SK: In the first few pages of Saving Grace, Grace speaks eloquently about her need and gratitude for a new-found sense of place:  "The fact is, I felt safe in that house on Scrabble Creek, the safest I ever felt in childhood.  I was raised to believe that the things of this world are not important, and I know it is true, but a house is different.  A house will give you a place on the earth.  If you know where you live, you know who you are.  I loved being the girl who lived in the house by the musical creek." Last question, kind of a summarizing question: If you had to say what one major thing Saving Grace was about-besides religion-what would you like to say? 

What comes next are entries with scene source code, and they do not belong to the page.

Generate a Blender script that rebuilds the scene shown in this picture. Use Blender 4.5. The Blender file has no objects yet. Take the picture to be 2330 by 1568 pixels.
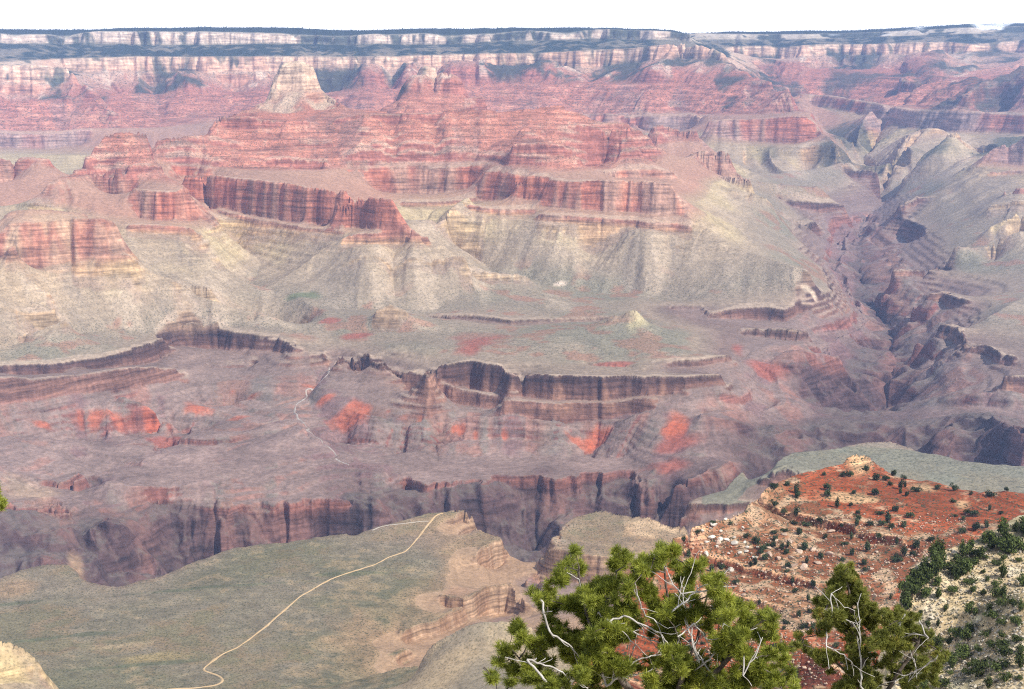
import bpy, math, random
import numpy as np

# ------------------------------------------------------------------ camera, sky, sun, exposure
C = bpy.context.scene.collection
sc = bpy.context.scene
CAMZ = 2164.0                 # metres above the sea, the viewpoint on the canyon's south rim
FPX, CXP, CYP = 3405.0, 1165.0, 784.0      # lens in pixels of a 2330 x 1568 view
PITCH = math.atan((CYP - 133.0) / FPX)
SP, CP = math.sin(PITCH), math.cos(PITCH)

cam = bpy.data.cameras.new('camera')
cam.sensor_width = 36.0
cam.lens = 36.0 * FPX / 2330.0
cam.clip_start = 0.5
cam.clip_end = 90000.0
camo = bpy.data.objects.new('camera', cam)
C.objects.link(camo)
camo.location = (0, 0, CAMZ)
camo.rotation_euler = (math.pi / 2 - PITCH, 0, 0)
sc.camera = camo

SUN_ELEV, SUN_AZ = math.radians(46), math.radians(128)   # azimuth clockwise from north (+Y): sun at the right, a little behind
sd = bpy.data.lights.new('sun', 'SUN')
sd.energy = 4.8
sd.angle = math.radians(0.6)
sd.color = (1.0, 0.95, 0.87)
so = bpy.data.objects.new('sun', sd)
C.objects.link(so)
so.rotation_euler = (math.pi / 2 - SUN_ELEV, 0, math.pi - SUN_AZ)

w = bpy.data.worlds.new('World')
sc.world = w
w.use_nodes = True
wn, wl = w.node_tree.nodes, w.node_tree.links
wn.clear()
wout = wn.new('ShaderNodeOutputWorld')
wbg = wn.new('ShaderNodeBackground')
wbg.inputs['Strength'].default_value = 0.1
sky = wn.new('ShaderNodeTexSky')
sky.sky_type = 'NISHITA'
sky.sun_disc = False
sky.sun_elevation = SUN_ELEV
sky.sun_rotation = SUN_AZ
sky.altitude = 2100
sky.dust_density = 2.0
tc = wn.new('ShaderNodeTexCoord')
cn = wn.new('ShaderNodeTexNoise')          # thin bright cloud veil over the blue
cn.inputs['Scale'].default_value = 2.2
cn.inputs['Detail'].default_value = 5
cmap = wn.new('ShaderNodeMapping')
cmap.inputs['Scale'].default_value = (1, 1, 3)
cr = wn.new('ShaderNodeMapRange')
cr.inputs['From Min'].default_value = 0.30
cr.inputs['From Max'].default_value = 0.62
cr.inputs['To Min'].default_value = 0.0
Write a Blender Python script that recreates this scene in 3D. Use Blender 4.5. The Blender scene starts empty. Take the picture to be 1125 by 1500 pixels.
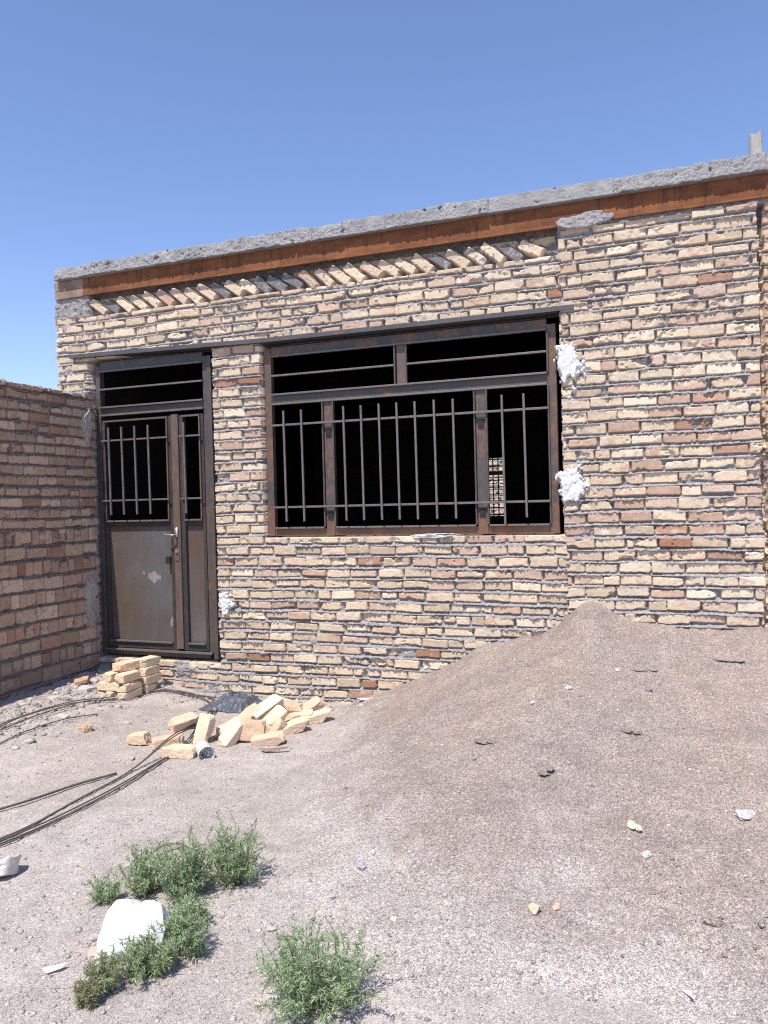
import bpy, bmesh, math, random
import numpy as np
from mathutils import Vector, Matrix, Euler, noise as mnoise

random.seed(7)
R = math.radians
scene = bpy.context.scene
col = scene.collection

# ------------------------------------------------------------------ naming
def tag(o, label=None, cat=None, group=None, kind=None):
    if label: o['label'] = label
    if cat: o['category'] = cat
    if group: o['group'] = group
    if kind: o['kind'] = kind
    return o

def empty(name, loc=(0, 0, 0)):
    o = bpy.data.objects.new(name, None)
    o.location = loc
    o.empty_display_size = 0.1
    col.objects.link(o)
    return o

# ------------------------------------------------------------------ noise (numpy)
def _hash(ix, iy, seed):
    h = (ix.astype(np.int64) * 374761393 + iy.astype(np.int64) * 668265263 + seed * 1274126177) & 0xffffffff
    h = ((h ^ (h >> 13)) * 1274126177) & 0xffffffff
    h = ((h ^ (h >> 16)) * 2246822519) & 0xffffffff
    return ((h ^ (h >> 15)) & 0xffff) / 65535.0

def vnoise(x, y, seed=0):
    x = np.asarray(x, float); y = np.asarray(y, float)
    ix = np.floor(x); iy = np.floor(y)
    fx = x - ix; fy = y - iy
    fx = fx * fx * fx * (fx * (fx * 6 - 15) + 10); fy = fy * fy * fy * (fy * (fy * 6 - 15) + 10)
    a = _hash(ix, iy, seed); b = _hash(ix + 1, iy, seed)
    c = _hash(ix, iy + 1, seed); d = _hash(ix + 1, iy + 1, seed)
    return (a + (b - a) * fx) * (1 - fy) + (c + (d - c) * fx) * fy

def fbm(x, y, seed=0, octs=3, gain=0.5):
    """-1..1"""
    s = 0; a = 1; t = 0
    for i in range(octs):
        ca, sa = math.cos(0.6 * i), math.sin(0.6 * i)
        s = s + a * (vnoise((x * ca - y * sa) * 2 ** i + 17.3 * i, (x * sa + y * ca) * 2 ** i - 9.1 * i, seed + 31 * i) * 2 - 1)
        t += a; a *= gain
    return s / t

def sstep(a, b, x):
    t = np.clip((x - a) / (b - a), 0, 1)
    return t * t * (3 - 2 * t)

# ------------------------------------------------------------------ materials
def new_mat(name):
    m = bpy.data.materials.new(name); m.use_nodes = True
    nt = m.node_tree; nt.nodes.clear()
    out = nt.nodes.new('ShaderNodeOutputMaterial')
    b = nt.nodes.new('ShaderNodeBsdfPrincipled')
    nt.links.new(b.outputs[0], out.inputs[0])
    b.inputs['Specular IOR Level'].default_value = 0.25
    return m, nt, b

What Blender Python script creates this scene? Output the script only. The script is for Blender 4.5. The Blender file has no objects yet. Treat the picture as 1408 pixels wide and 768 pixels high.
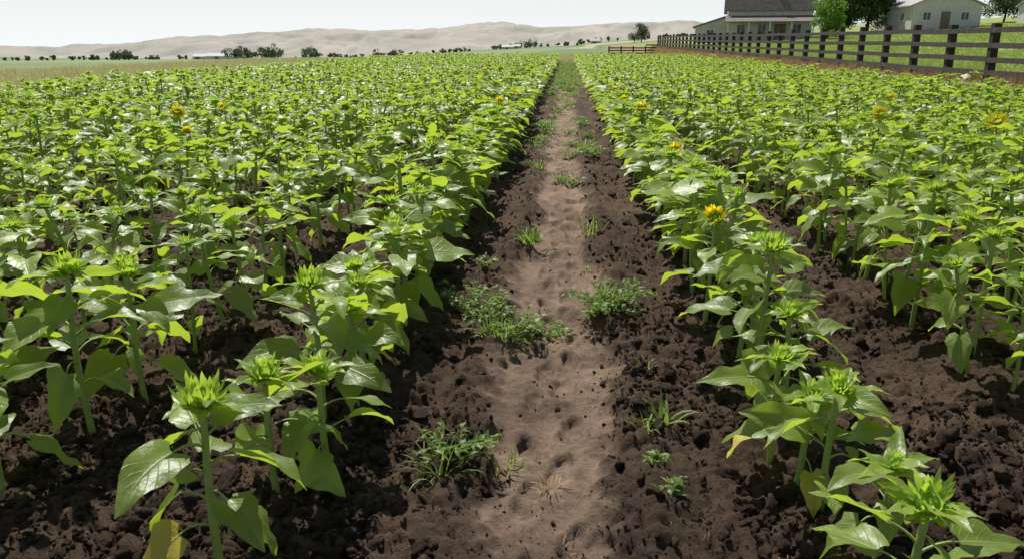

LS: I’m glad you picked that quote, Susan, because it seems to me that it’s a good place for us to end. Later in the novel, Grace remembers that house “like the little scene in the miraculous Easter egg which Marie Royal had kept on top of the dresser in her bedroom… This scene never, ever changed. Each time I peeped in, it was always the same. Our early years in the wonderful house on Scrabble Creek seemed to me perfect and everlasting in that same way and I loved to think about them, peeping into the egg in my mind whenever I chose, as Daddy and I traveled the South.” I think this novel is about the search for home–both a spiritual home and a literal home. It is also about the helplessness of children–something that bothers me profoundly–how children are so often born into difficult or dangerous situations over which they have no control, and how those childhoods can affect them forever.